I was more sympathetic to the characters the second time around. We have a tendency to remember bad things over the good. The first time I read the book, I was a bit repulsed by  all of the main characters, which is a crazy feat for a novel. However, the second time through, I paid more attention to the back stories and experiences, in particular, Patty’s, and found that I had a greater understanding of Franzen’s characters.
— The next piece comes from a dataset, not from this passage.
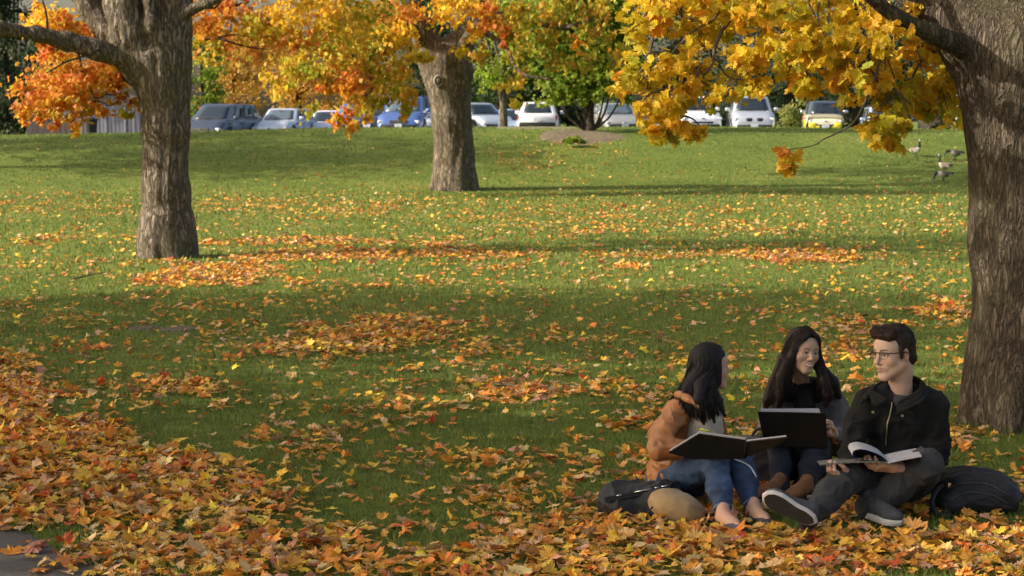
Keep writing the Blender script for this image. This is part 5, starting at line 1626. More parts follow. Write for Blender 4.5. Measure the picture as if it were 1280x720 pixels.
    C[eye] = (0.50, 0.47, 0.44)
    ir = ((x - np.sign(x) * .0308 - look * .0045) / .0070) ** 2 + ((z - .0044) / .0072) ** 2
    C[eye & (ir < 1)] = (0.028, 0.016, 0.011)
    C[(e2 >= .74) & (e2 < 1.55) & (z > .0052) & (y > .055)] = (0.02, 0.014, 0.012)
    C[(e2 >= .95) & (e2 < 1.30) & (z <= .0052) & (y > .055)] = skin * np.array((.55, .42, .38))
    C[(np.hypot(ax - .0065, z - nt_[1] + .0125) < .0032) & (y > .085)] = skin * .15
    return V, F, np.clip(C, 0, 1)

# ---------------------------------------------------------------- hands
def hand_prims(wrist, fdir, back, thumb_side, curl=(.5, .7, .4), s=1.0, spread=.06, thumb_curl=.3, per=None):
    """thumb_side: +1 when the thumb lies on fdir x back side"""
    x = np.asarray(fdir, float); x /= np.linalg.norm(x)
    z = np.asarray(back, float); z -= x * (z @ x); z /= np.linalg.norm(z)
    y = np.cross(z, x) * thumb_side
    w_ = np.asarray(wrist, float)
    T = lambda a, b, c: w_ + s * (a * x + b * y + c * z)
    pr = [rc(T(-.05, 0, 0), T(.01, 0, 0), .025 * s, .025 * s, .01)]
    ys = (.030, .010, -.010, -.029); Ls = (.070, .079, .073, .057); rr = (.0095, .0098, .0092, .0082)
    kx = (.088, .091, .086, .077)
    for i in range(4):
        pr.append(rc(T(.008, ys[i] * .6, 0), T(kx[i], ys[i], .002), .0145 * s, .0115 * s, .014 * s))
    pr.append(rc(T(.02, .018, -.008), T(.05, .036, -.016), .018 * s, .015 * s, .014 * s))
    for i in range(4):
        p = np.array((kx[i], ys[i], .002)); ang = 0.0; sp_ = spread * (1.5 - i)
        cc = curl if per is None else per[i]
        for j, fr in enumerate((.45, .31, .24)):
            ang += cc[j]
            d = np.array((math.cos(ang), sp_ * math.cos(ang), -math.sin(ang)))
            q = p + d * Ls[i] * fr
            pr.append(rc(T(*p), T(*q), rr[i] * s * (1 - .07 * j), rr[i] * s * (1 - .07 * (j + 1)), .003 * s))
            p = q
    a = [(.050, .038, -.016), (.074, .056 - .010 * thumb_curl, -.026 - .008 * thumb_curl), (.097, .058 - .022 * thumb_curl, -.034 - .02 * thumb_curl)]
    pr.append(rc(T(*a[0]), T(*a[1]), .0130 * s, .0108 * s, .008 * s)); pr.append(rc(T(*a[1]), T(*a[2]), .0108 * s, .0085 * s, .003 * s))
    return pr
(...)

One last note – I was confused at first by how the novel related to the title. Franzen is an intellectual and thoughtful writer, and he trusts his readers. He doesn’t hit us over the head with connections and symbolisms, but lets the reader figure it out on their own. I was discussing the novel with a coworker who mentioned that he got the connection right away. Each of the characters have something they want to break free of, something that is inhibiting what they desperately want. Patty yearns for sexual freedom but is held back by a traumatic past event and lack of family support while growing up. She’s also trapped by her marriage to nice, amenable Walter.  Walter, with his astute sense of responsibility made him put his ideals of the environment and overpopulation on the back burner. Joey is intelligent, charismatic, alarmingly self-sufficient, and  lacking just enough morals to make him great at business, but is restricted by family burdens and an overly attached girlfriend. Each of the characters spend the novel escaping from something.